EXERCISE OBJECTIVE :: Leave out any picture and return the remaining listing below exactly as given.

SOURCE DATA ::

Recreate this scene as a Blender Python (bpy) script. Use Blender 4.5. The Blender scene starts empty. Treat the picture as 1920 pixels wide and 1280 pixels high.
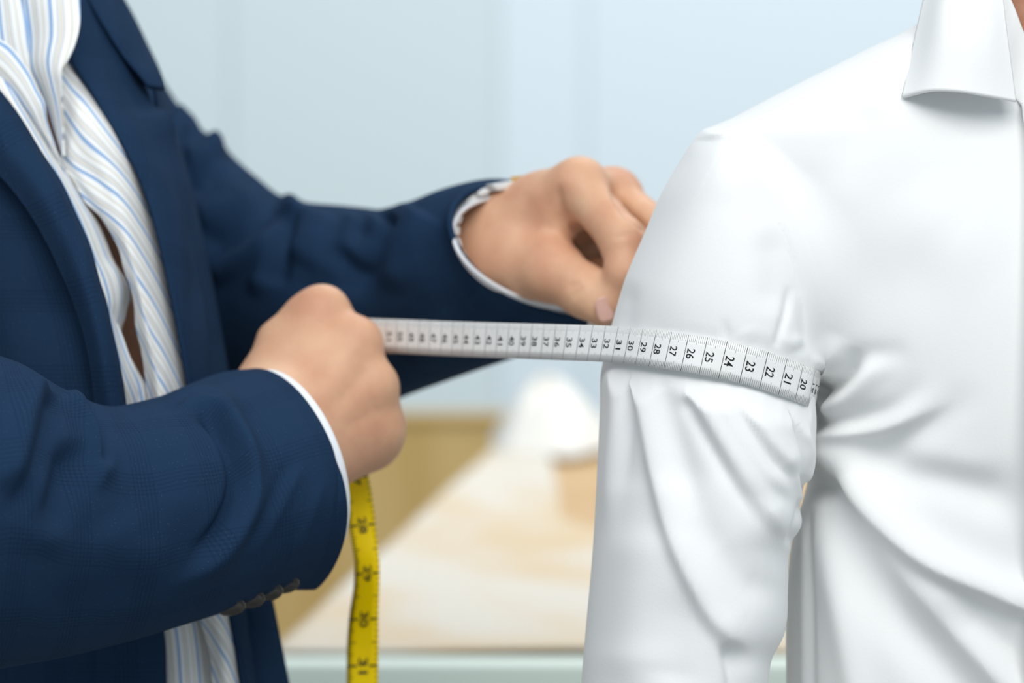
import bpy, math, random
import numpy as np
from mathutils import Vector

rng = np.random.default_rng(7)
random.seed(7)
C = bpy.context.scene.collection

# ------------------------------------------------------------------ camera, world, light, exposure
F = 7020.0                       # focal length in pixels of the 1920x1280 frame
TILT = math.radians(5.8)
CAMZ = 1.45
cd = bpy.data.cameras.new('camera')
cam = bpy.data.objects.new('camera', cd); C.objects.link(cam)
cd.sensor_width = 36.0; cd.lens = F / 1920.0 * 36.0
cam.location = (0, 0, CAMZ); cam.rotation_euler = (math.pi/2 - TILT, 0, 0)
cd.clip_start = 0.05
cd.dof.use_dof = True; cd.dof.focus_distance = 1.80; cd.dof.aperture_fstop = 5.7
sc = bpy.context.scene
sc.camera = cam
sc.view_settings.view_transform = 'Standard'
sc.view_settings.look = 'None'
sc.view_settings.exposure = 0.0
sc.view_settings.gamma = 1.0
sc.view_settings.use_curve_mapping = False

w = bpy.data.worlds.new('world'); sc.world = w
w.use_nodes = True
bg = w.node_tree.nodes['Background']
bg.inputs[0].default_value = (0.76, 0.90, 1.0, 1); bg.inputs[1].default_value = 0.5

def area(name, loc, target, size, power, color=(1, 1, 1), size_y=None):
    l = bpy.data.lights.new(name, 'AREA'); l.energy = power; l.color = color
    l.size = size
    if size_y: l.shape = 'RECTANGLE'; l.size_y = size_y
    o = bpy.data.objects.new(name, l); C.objects.link(o)
    o.location = loc
    o.rotation_euler = (Vector(target) - Vector(loc)).to_track_quat('-Z', 'Y').to_euler()
    return o
area('ceiling_light', (0.45, 0.25, 2.95), (0.2, 1.95, 1.2), 1.4, 33, (1.0, 0.985, 0.96))
area('ceiling_light', (-0.8, 0.6, 2.95), (-0.2, 2.0, 1.2), 0.9, 15, (1.0, 0.97, 0.93))
area('ceiling_light', (0.6, 3.6, 3.1), (0.3, 5.0, 0.9), 1.6, 52, (1.0, 0.99, 0.97))

# ------------------------------------------------------------------ helpers
FWD = np.array([0, math.cos(TILT), -math.sin(TILT)])
DWN = np.array([0, -math.sin(TILT), -math.cos(TILT)])
RGT = np.array([1.0, 0, 0])

def world(P):
    P = np.asarray(P, float)
    return P[..., 0:1]*RGT + P[..., 1:2]*DWN + P[..., 2:3]*FWD + np.array([0, 0, CAMZ])

def cam_of(Wd):
    Q = np.asarray(Wd, float) - np.array([0, 0, CAMZ])
    return np.stack([Q@RGT, Q@DWN, Q@FWD], -1)

def un(p):                      # (px, py, depth) -> eye-space metres
    p = np.asarray(p, float)
    d = p[..., 2]
    return np.stack([(p[..., 0]-960)/F*d, (p[..., 1]-640)/F*d, d], -1)

def pix(P):
    return 960+F*P[..., 0]/P[..., 2], 640+F*P[..., 1]/P[..., 2]

def plane_pt(px, py, z):        # where the line of sight of a pixel meets the height z
    v = RGT*(px-960)/F + DWN*(py-640)/F + FWD
    t = (z-CAMZ)/v[2]
    return Vector(v*t + np.array([0, 0, CAMZ]))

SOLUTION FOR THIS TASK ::
Recreate this scene as a Blender Python (bpy) script. Use Blender 4.5. The Blender scene starts empty. Treat the picture as 1920 pixels wide and 1280 pixels high.
import bpy, math, random
import numpy as np
from mathutils import Vector

rng = np.random.default_rng(7)
random.seed(7)
C = bpy.context.scene.collection

# ------------------------------------------------------------------ camera, world, light, exposure
F = 7020.0                       # focal length in pixels of the 1920x1280 frame
TILT = math.radians(5.8)
CAMZ = 1.45
cd = bpy.data.cameras.new('camera')
cam = bpy.data.objects.new('camera', cd); C.objects.link(cam)
cd.sensor_width = 36.0; cd.lens = F / 1920.0 * 36.0
cam.location = (0, 0, CAMZ); cam.rotation_euler = (math.pi/2 - TILT, 0, 0)
cd.clip_start = 0.05
cd.dof.use_dof = True; cd.dof.focus_distance = 1.80; cd.dof.aperture_fstop = 5.7
sc = bpy.context.scene
sc.camera = cam
sc.view_settings.view_transform = 'Standard'
sc.view_settings.look = 'None'
sc.view_settings.exposure = 0.0
sc.view_settings.gamma = 1.0
sc.view_settings.use_curve_mapping = False

w = bpy.data.worlds.new('world'); sc.world = w
w.use_nodes = True
bg = w.node_tree.nodes['Background']
bg.inputs[0].default_value = (0.76, 0.90, 1.0, 1); bg.inputs[1].default_value = 0.5

def area(name, loc, target, size, power, color=(1, 1, 1), size_y=None):
    l = bpy.data.lights.new(name, 'AREA'); l.energy = power; l.color = color
    l.size = size
    if size_y: l.shape = 'RECTANGLE'; l.size_y = size_y
    o = bpy.data.objects.new(name, l); C.objects.link(o)
    o.location = loc
    o.rotation_euler = (Vector(target) - Vector(loc)).to_track_quat('-Z', 'Y').to_euler()
    return o
area('ceiling_light', (0.45, 0.25, 2.95), (0.2, 1.95, 1.2), 1.4, 33, (1.0, 0.985, 0.96))
area('ceiling_light', (-0.8, 0.6, 2.95), (-0.2, 2.0, 1.2), 0.9, 15, (1.0, 0.97, 0.93))
area('ceiling_light', (0.6, 3.6, 3.1), (0.3, 5.0, 0.9), 1.6, 52, (1.0, 0.99, 0.97))

# ------------------------------------------------------------------ helpers
FWD = np.array([0, math.cos(TILT), -math.sin(TILT)])
DWN = np.array([0, -math.sin(TILT), -math.cos(TILT)])
RGT = np.array([1.0, 0, 0])

def world(P):
    P = np.asarray(P, float)
    return P[..., 0:1]*RGT + P[..., 1:2]*DWN + P[..., 2:3]*FWD + np.array([0, 0, CAMZ])

def cam_of(Wd):
    Q = np.asarray(Wd, float) - np.array([0, 0, CAMZ])
    return np.stack([Q@RGT, Q@DWN, Q@FWD], -1)

def un(p):                      # (px, py, depth) -> eye-space metres
    p = np.asarray(p, float)
    d = p[..., 2]
    return np.stack([(p[..., 0]-960)/F*d, (p[..., 1]-640)/F*d, d], -1)

def pix(P):
    return 960+F*P[..., 0]/P[..., 2], 640+F*P[..., 1]/P[..., 2]

def plane_pt(px, py, z):        # where the line of sight of a pixel meets the height z
    v = RGT*(px-960)/F + DWN*(py-640)/F + FWD
    t = (z-CAMZ)/v[2]
    return Vector(v*t + np.array([0, 0, CAMZ]))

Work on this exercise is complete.